_What you are asked to do_:
Copy from the first line below down to and including the line with "COL = sc.collection". Skip the pictures.
================
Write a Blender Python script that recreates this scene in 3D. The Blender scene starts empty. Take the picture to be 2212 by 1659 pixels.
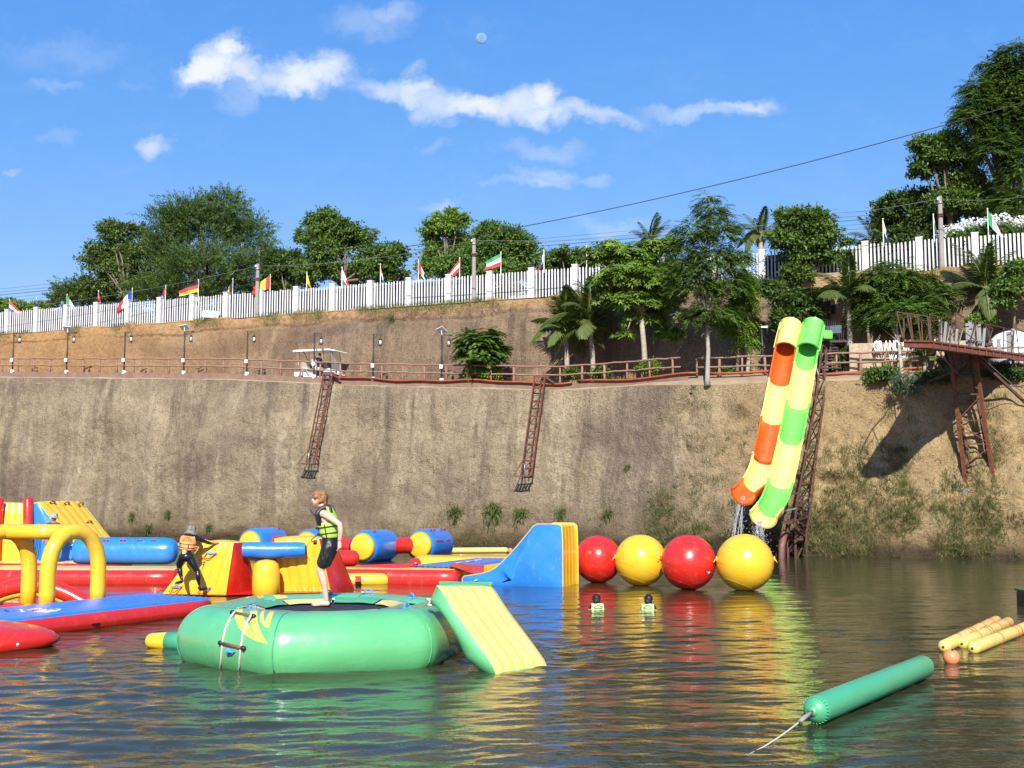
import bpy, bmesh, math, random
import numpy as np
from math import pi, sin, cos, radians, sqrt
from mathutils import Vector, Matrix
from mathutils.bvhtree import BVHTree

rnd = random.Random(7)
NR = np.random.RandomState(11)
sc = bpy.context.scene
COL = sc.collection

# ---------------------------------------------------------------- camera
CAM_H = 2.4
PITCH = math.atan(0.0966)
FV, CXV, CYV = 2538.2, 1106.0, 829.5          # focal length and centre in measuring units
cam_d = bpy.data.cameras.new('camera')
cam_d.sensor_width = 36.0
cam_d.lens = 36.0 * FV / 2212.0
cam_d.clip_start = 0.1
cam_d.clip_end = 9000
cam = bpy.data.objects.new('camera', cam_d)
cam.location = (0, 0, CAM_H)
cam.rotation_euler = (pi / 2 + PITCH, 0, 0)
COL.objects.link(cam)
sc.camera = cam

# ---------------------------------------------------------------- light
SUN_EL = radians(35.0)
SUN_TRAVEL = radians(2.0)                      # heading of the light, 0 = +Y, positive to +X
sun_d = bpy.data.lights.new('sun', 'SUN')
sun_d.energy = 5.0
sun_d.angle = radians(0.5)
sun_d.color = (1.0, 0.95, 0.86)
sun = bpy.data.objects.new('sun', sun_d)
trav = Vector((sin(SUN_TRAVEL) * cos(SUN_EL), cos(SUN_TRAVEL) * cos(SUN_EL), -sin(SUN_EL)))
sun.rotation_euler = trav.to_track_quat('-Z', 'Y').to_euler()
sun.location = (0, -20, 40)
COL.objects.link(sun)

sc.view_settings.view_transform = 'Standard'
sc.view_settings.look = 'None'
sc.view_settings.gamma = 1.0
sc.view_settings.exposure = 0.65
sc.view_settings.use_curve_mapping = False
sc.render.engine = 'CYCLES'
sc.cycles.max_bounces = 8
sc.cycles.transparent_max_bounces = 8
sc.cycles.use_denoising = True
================
_Response for this exercise_:
Write a Blender Python script that recreates this scene in 3D. The Blender scene starts empty. Take the picture to be 2212 by 1659 pixels.
import bpy, bmesh, math, random
import numpy as np
from math import pi, sin, cos, radians, sqrt
from mathutils import Vector, Matrix
from mathutils.bvhtree import BVHTree

rnd = random.Random(7)
NR = np.random.RandomState(11)
sc = bpy.context.scene
COL = sc.collection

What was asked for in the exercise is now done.